PTI Mumbai | Updated on March 12, 2018

Real estate-focused private equity funds are looking at investing in pre-leased commercial projects, including IT parks and special economic zones (SEZs), as they look for assured returns from their investments.

“Some PE funds with a real estate orientation are investing in pre-leased commercial projects predominantly in IT Parks and SEZs in addition to residential projects. Though these developments yield lower returns than residential assets, they give some assurance of steady annual returns,” Jones Lang LaSalle India managing director for corporate finance Mr Ambar Maheshwari told PTI here.

Such investments can provide a buffer for funds, which do not produce the expected returns, he added.

“These investments are happening selectively, because a lot of investors have burnt their fingers by investing in underdeveloped commercial properties. There is oversupply in this space and it is very difficult to ascertain if a project will be commercially viable or not. Investing in pre-leased commercial projects is a relatively low-risk route, which also provides a reasonable assurance on returns,” Mr Maheshwari pointed out.

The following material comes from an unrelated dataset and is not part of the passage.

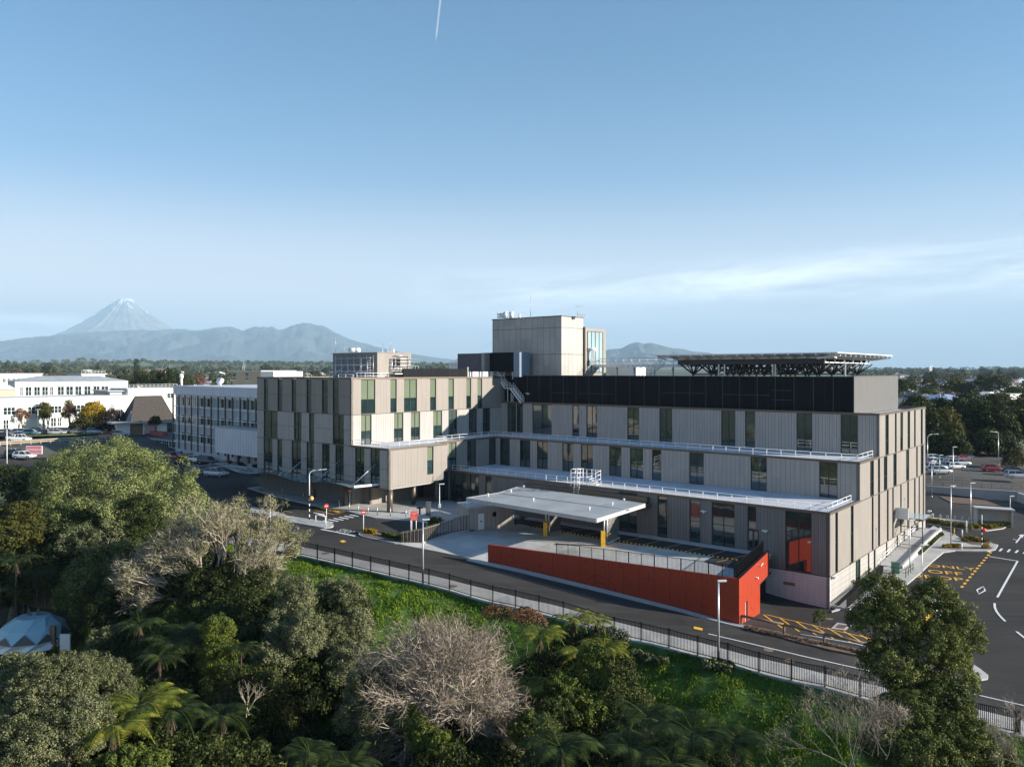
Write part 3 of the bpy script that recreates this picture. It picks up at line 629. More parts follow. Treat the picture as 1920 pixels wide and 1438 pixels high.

Taking this opportunity, international private equity funds like Blackstone, Baring Private Equity Partners and Xander have already invested in pre-leased assets such as IT parks and SEZs.

While US-based firm Blackstone has invested in two properties each in Pune and Bangalore, Xander has bought stake in an IT park in Chennai, while Baring Private Equity Partners has invested RMZ Corp, which is the largest office space builder in the South.

Echoing similar views, DTZ chief executive Mr Anshul Jain said, “Though residential projects continue to be a lucrative market for PEs, the guarantee of assured returns on their capital deployed in pre-leased projects is attracting PEs to invest in such properties.”

According to statistics, the return on equity deployed in retail and commercial properties last year was $0.7 and $0.8 respectively per $1 investment.

On the other hand, the return per dollar in residential properties was $1.3. However, in land deals the valuation received per dollar was around $5.

Speaking about this growing trend, a senior official from Tata Realty and Infrastructure, who did not wished to be named, said, “Due to delay in project approvals, high land and construction costs, the risks involved in investing in residential and other development projects is high, as they may fail to yield the average expected return of 25 percent.

“Therefore, PE funds are now looking at commercial and retail properties for investment though the returns are low.”

Although these projects churn out returns which are a tad lower than the conventional residential projects, they essentially provide annuity incomes for investors, he added.